Requirements and Decomposition

The customer can seldom articulate the technical details of the product.  The customer may define the product or need in terms of function and performance, but building the product from these documents will be extremely difficult or perhaps impossible.  We will need some type of document to begin describing in technical terms the product that acts as a bridge from customer language to technical language.

One of the companies at which I have worked had a document that described the subsystem interactions.  This was called a cross-functional specification.  The cross-function refers to the interactions of the many electronic control units on the vehicle that were networked together.  The document described how the system would achieve the goals of the project, identifying specific signals, particular communications requirements and performance expectations from the numerous components on the vehicle network.  This essentially apportioned the function (distributing specific responsibility) across the numerous components of the network.  However, this homegrown document filled a very necessary role in the development of the systems on the vehicle.  Specifically, this description of how the system would achieve the expectations of the project was a mash-up of technical and non-technical content, with enough technical structure to allow those that owned the detailed specification work to be able to write requirements that supported this system.
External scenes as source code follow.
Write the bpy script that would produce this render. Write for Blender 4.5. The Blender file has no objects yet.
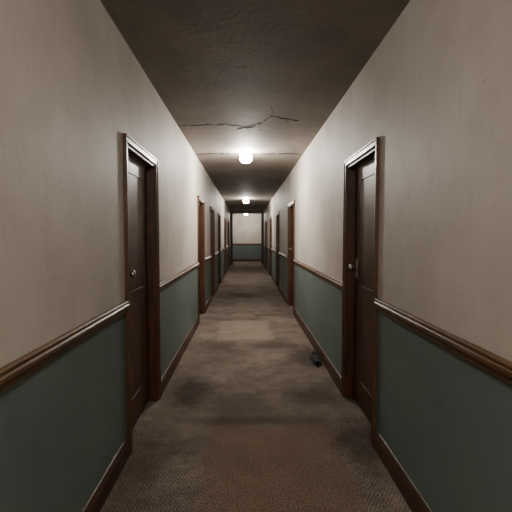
import bpy, bmesh, math, random
from mathutils import Vector, noise as mnoise
random.seed(4)
S=bpy.context.scene
XL,XR=-0.76,0.86
H=2.63
CAMZ=1.40
YB,YE=-3.2,22.6
RAIL=0.955
F=410.0

# ---------------- material helpers
def newmat(name):
    m=bpy.data.materials.new(name); m.use_nodes=True
    nt=m.node_tree; b=nt.nodes['Principled BSDF']
    return m,nt,b
def N(nt,t,**kw):
    n=nt.nodes.new(t)
    for k,v in kw.items():
        if k in n.inputs: n.inputs[k].default_value=v
        else: setattr(n,k,v)
    return n
def L(nt,a,b): nt.links.new(a,b)
def math_(nt,op,a,b=None,clamp=False):
    n=nt.nodes.new('ShaderNodeMath'); n.operation=op; n.use_clamp=clamp
    for i,v in enumerate((a,b)):
        if v is None: continue
        if isinstance(v,(int,float)): n.inputs[i].default_value=v
        else: L(nt,v,n.inputs[i])
    return n.outputs[0]
def mix(nt,fac,a,b,mode='MIX'):
    n=nt.nodes.new('ShaderNodeMixRGB'); n.blend_type=mode
    for i,v in enumerate((fac,a,b)):
        if isinstance(v,(int,float)): n.inputs[i].default_value=v
        elif isinstance(v,tuple): n.inputs[i].default_value=(*v,1) if len(v)==3 else v
        else: L(nt,v,n.inputs[i])
    return n.outputs[0]
def noise(nt,vec,scale,detail=4,rough=.55,dist=0):
    n=N(nt,'ShaderNodeTexNoise'); n.inputs['Scale'].default_value=scale
    n.inputs['Detail'].default_value=detail; n.inputs['Roughness'].default_value=rough
    n.inputs['Distortion'].default_value=dist
    L(nt,vec,n.inputs['Vector']); return n.outputs['Fac']
def ramp(nt,fac,p0,p1,c0=(0,0,0),c1=(1,1,1)):
    n=nt.nodes.new('ShaderNodeValToRGB')
    n.color_ramp.elements[0].position=p0; n.color_ramp.elements[1].position=p1
    n.color_ramp.elements[0].color=(*c0,1); n.color_ramp.elements[1].color=(*c1,1)
    L(nt,fac,n.inputs[0]); return n.outputs[0]
def bump(nt,b,h,strength,dist=.01):
    n=N(nt,'ShaderNodeBump'); n.inputs['Strength'].default_value=strength
    n.inputs['Distance'].default_value=dist
    L(nt,h,n.inputs['Height']); L(nt,n.outputs[0],b.inputs['Normal'])
def pos(nt):
    return N(nt,'ShaderNodeNewGeometry').outputs['Position']
def mapped(nt,v,s):
    n=N(nt,'ShaderNodeMapping'); n.inputs['Scale'].default_value=s
    L(nt,v,n.inputs['Vector']); return n.outputs[0]

def mat_wall():
    m,nt,b=newmat('painted_plaster_two_tone')
    p=pos(nt); sep=N(nt,'ShaderNodeSeparateXYZ'); L(nt,p,sep.inputs[0])
    big=noise(nt,p,1.3,5,.6); fine=noise(nt,p,34,5,.6); mid=noise(nt,p,6,6,.65,.4)
    cream=mix(nt,ramp(nt,big,.35,.7),(.46,.415,.365),(.61,.565,.515))
    blot=ramp(nt,mid,.57,.72)
    cream=mix(nt,math_(nt,'MULTIPLY',blot,.3),cream,(.33,.275,.215))
    streak=noise(nt,mapped(nt,p,(9,9,.8)),2.0,5,.6)
    cream=mix(nt,math_(nt,'MULTIPLY',ramp(nt,streak,.55,.75),.15),cream,(.34,.28,.225))
    chip=ramp(nt,noise(nt,p,11,7,.75,1.0),.655,.675)
    cream=mix(nt,math_(nt,'MULTIPLY',chip,.4),cream,(.27,.215,.165))
    green=mix(nt,ramp(nt,big,.3,.7),(.100,.130,.124),(.132,.165,.155))
    green=mix(nt,math_(nt,'MULTIPLY',blot,.4),green,(.085,.102,.093))
    scr=ramp(nt,noise(nt,p,60,3,.7,1.5),.68,.72)
    green=mix(nt,math_(nt,'MULTIPLY',scr,.3),green,(.24,.25,.23))
    f=math_(nt,'GREATER_THAN',sep.outputs[2],RAIL)
    L(nt,mix(nt,f,green,cream),b.inputs['Base Color'])
    b.inputs['Roughness'].default_value=.6
    b.inputs['Specular IOR Level'].default_value=.3
    h=math_(nt,'ADD',math_(nt,'MULTIPLY',fine,.5),mid)
    bump(nt,b,h,.22,.012)
    return m
def mat_ceiling():
    m,nt,b=newmat('aged_ceiling_plaster')
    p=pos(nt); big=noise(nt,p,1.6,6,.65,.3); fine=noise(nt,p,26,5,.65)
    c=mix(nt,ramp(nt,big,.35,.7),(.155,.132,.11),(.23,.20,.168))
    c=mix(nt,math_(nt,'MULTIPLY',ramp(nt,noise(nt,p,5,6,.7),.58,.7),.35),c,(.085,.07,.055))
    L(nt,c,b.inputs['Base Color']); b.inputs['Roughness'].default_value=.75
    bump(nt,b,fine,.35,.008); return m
def mat_wood(name,c0,c1,rough=.35,scale=1.0,axis=(14,14,1.2)):
    m,nt,b=newmat(name); p=pos(nt)
    g=noise(nt,mapped(nt,p,axis),2.2*scale,7,.65,.8)
    g2=noise(nt,p,5,4,.6)
    c=mix(nt,ramp(nt,g,.3,.7),c0,c1)
    c=mix(nt,math_(nt,'MULTIPLY',ramp(nt,g2,.5,.75),.4),c,tuple(x*.45 for x in c0))
    L(nt,c,b.inputs['Base Color']); 
    L(nt,math_(nt,'ADD',math_(nt,'MULTIPLY',g2,.25),rough-.1),b.inputs['Roughness'])
    b.inputs['Specular IOR Level'].default_value=.35
    bump(nt,b,g,.2,.004); return m
def mat_carpet():
    m,nt,b=newmat('worn_woven_carpet'); p=pos(nt)
    sep=N(nt,'ShaderNodeSeparateXYZ'); L(nt,p,sep.inputs[0])
    X,Y=sep.outputs[0],sep.outputs[1]
    big=noise(nt,p,1.7,6,.68,.3); mid=noise(nt,p,7,6,.7,.5); fine=noise(nt,p,95,4,.8)
    c=mix(nt,ramp(nt,big,.38,.66),(.135,.108,.092),(.265,.225,.195))
    c=mix(nt,math_(nt,'MULTIPLY',ramp(nt,mid,.42,.62),.55),c,(.115,.088,.072))
    wx=math_(nt,'SINE',math_(nt,'MULTIPLY',X,2*math.pi/.022))
    wy=math_(nt,'SINE',math_(nt,'MULTIPLY',Y,2*math.pi/.034))
    w=math_(nt,'MULTIPLY',wx,wy)
    w01=math_(nt,'ADD',math_(nt,'MULTIPLY',w,.5),.5)
    wear=math_(nt,'ADD',math_(nt,'MULTIPLY',ramp(nt,noise(nt,p,3.3,5,.7),.4,.62),.5),.3)
    c=mix(nt,wear,c,mix(nt,w01,(.35,.33,.32),(1.6,1.6,1.6)),'MULTIPLY')
    c=mix(nt,1.0,c,ramp(nt,fine,.35,.65,(.22,.22,.22),(1.85,1.8,1.72)),'MULTIPLY')
    wob=math_(nt,'MULTIPLY',math_(nt,'SUBTRACT',noise(nt,p,7,7,.78),.5),.8)
    def blob(cx,cy,rx,ry,soft=.85,wk=3.2):
        dx=math_(nt,'DIVIDE',math_(nt,'SUBTRACT',X,cx),rx)
        dy=math_(nt,'DIVIDE',math_(nt,'SUBTRACT',Y,cy),ry)
        d=math_(nt,'SQRT',math_(nt,'ADD',math_(nt,'MULTIPLY',dx,dx),math_(nt,'MULTIPLY',dy,dy)))
        d=math_(nt,'ADD',d,math_(nt,'MULTIPLY',wob,wk))
        return math_(nt,'DIVIDE',math_(nt,'SUBTRACT',1.25,d),soft,True)
    def box(cx,cy,rx,ry,soft=.03,wk=.06):
        dx=math_(nt,'SUBTRACT',math_(nt,'ABSOLUTE',math_(nt,'SUBTRACT',X,cx)),rx)
        dy=math_(nt,'SUBTRACT',math_(nt,'ABSOLUTE',math_(nt,'SUBTRACT',Y,cy)),ry)
        d=math_(nt,'MAXIMUM',dx,dy)
        d=math_(nt,'ADD',d,math_(nt,'MULTIPLY',wob,wk))
        return math_(nt,'DIVIDE',math_(nt,'SUBTRACT',0.0,d),soft,True)
    fm=ramp(nt,fine,.35,.65,(.3,.3,.3),(1.7,1.7,1.65))
    for bx,f,col in ((box(.18,1.95,.44,.98,.012,.02),.65,(.19,.125,.088)),
                     (box(-.02,6.1,.42,.65,.06,.5),.55,(.30,.25,.205)),
                     (box(.12,8.2,.40,.6,.1,.3),.4,(.27,.225,.185)),
                     (box(-.1,11.5,.45,1.2,.1,.3),.35,(.26,.21,.175))):
        c=mix(nt,math_(nt,'MULTIPLY',bx,f),c,mix(nt,.9,col,fm,'MULTIPLY'))
    for bl,f in ((blob(-.50,3.65,.22,.40),.75),(blob(.58,3.5,.28,.25),.6),(blob(.78,2.7,.2,.35),.65),
                 (blob(.70,4.75,.2,.5),.65),(blob(-.45,5.2,.3,.35),.45),(blob(.35,5.2,.35,.25),.45),(blob(-.1,9.6,.6,.5),.5),(blob(-.66,2.3,.2,.6),.45),(blob(.1,3.05,.7,.08),.4)):
        c=mix(nt,math_(nt,'MULTIPLY',bl,f),c,(.026,.018,.014))
    L(nt,c,b.inputs['Base Color']); b.inputs['Roughness'].default_value=.95
    b.inputs['Specular IOR Level'].default_value=.15
    h=math_(nt,'ADD',math_(nt,'MULTIPLY',w01,.45),math_(nt,'ADD',fine,math_(nt,'MULTIPLY',mid,2.0)))
    bump(nt,b,h,.8,.008); return m
def mat_plain(name,col,rough=.5,metal=0):
    m,nt,b=newmat(name); p=pos(nt)
    c=mix(nt,noise(nt,p,20,4),tuple(x*.75 for x in col),tuple(min(1,x*1.2) for x in col))
    L(nt,c,b.inputs['Base Color']); b.inputs['Roughness'].default_value=rough; b.inputs['Metallic'].default_value=metal
    return m
def mat_emit(name,col,s):
    m,nt,b=newmat(name)
    b.inputs['Base Color'].default_value=(.9,.88,.85,1)
    b.inputs['Emission Color'].default_value=(*col,1); b.inputs['Emission Strength'].default_value=s
    return m
WALL=mat_wall(); CEIL=mat_ceiling(); CARPET=mat_carpet()
RAILM=mat_wood('varnished_rail_wood',(.06,.03,.012),(.18,.095,.040),.36,1,(14,1.2,14))
BASEM=mat_wood('baseboard_wood',(.04,.019,.011),(.085,.043,.024),.45,1,(14,1.2,14))
CASM=mat_wood('casing_wood',(.045,.021,.0095),(.12,.056,.025),.33)
DOORM=mat_wood('dark_door_wood',(.018,.0065,.003),(.10,.034,.014),.42)
METAL=mat_plain('tarnished_metal',(.5,.46,.4),.35,1)
DARK=mat_plain('crack_shadow_plaster',(.010,.008,.006),.95)
DEBR=mat_plain('dirty_scrap',(.014,.013,.013),.9)
CANOPY=mat_plain('enamel_canopy',(.6,.58,.54),.5)

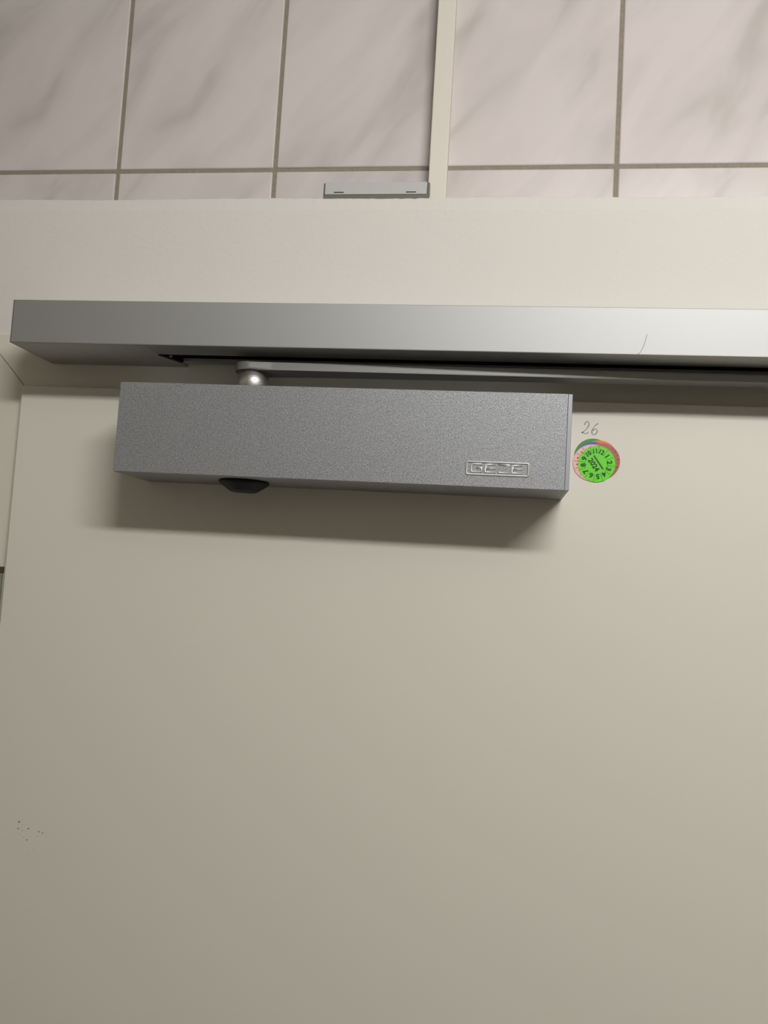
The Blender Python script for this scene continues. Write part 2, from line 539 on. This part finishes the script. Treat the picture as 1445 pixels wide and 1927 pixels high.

We do not need to build this systems description through homegrown requirements.  One such structured approach is the IEEE STD1233, 1998, A Guide for Developing Systems Requirements Specifications.  This document can either serve as our template or help us generate our own specific approach based on our application.

Defining the system in both non-technical and technical ways facilitates effective reviews of the intended design by both technical and non-technical personnel, meaning, the engineers and the customers.  We can and should review this document with the customer but also with those that are to create the detailed specifications (essentially a walk through).  In the case of the automotive manufacturer, those responsible for the detailed development of the individual electronic control units should be there to understand how the system is to work and their particular role in the performance.

This systems requirements document is the very headwaters of our decomposition of the requirements, all of which start from the objective and the scope statement for the project.  A systems requirement document can effectively synchronize the understanding and coordinate the work that follows.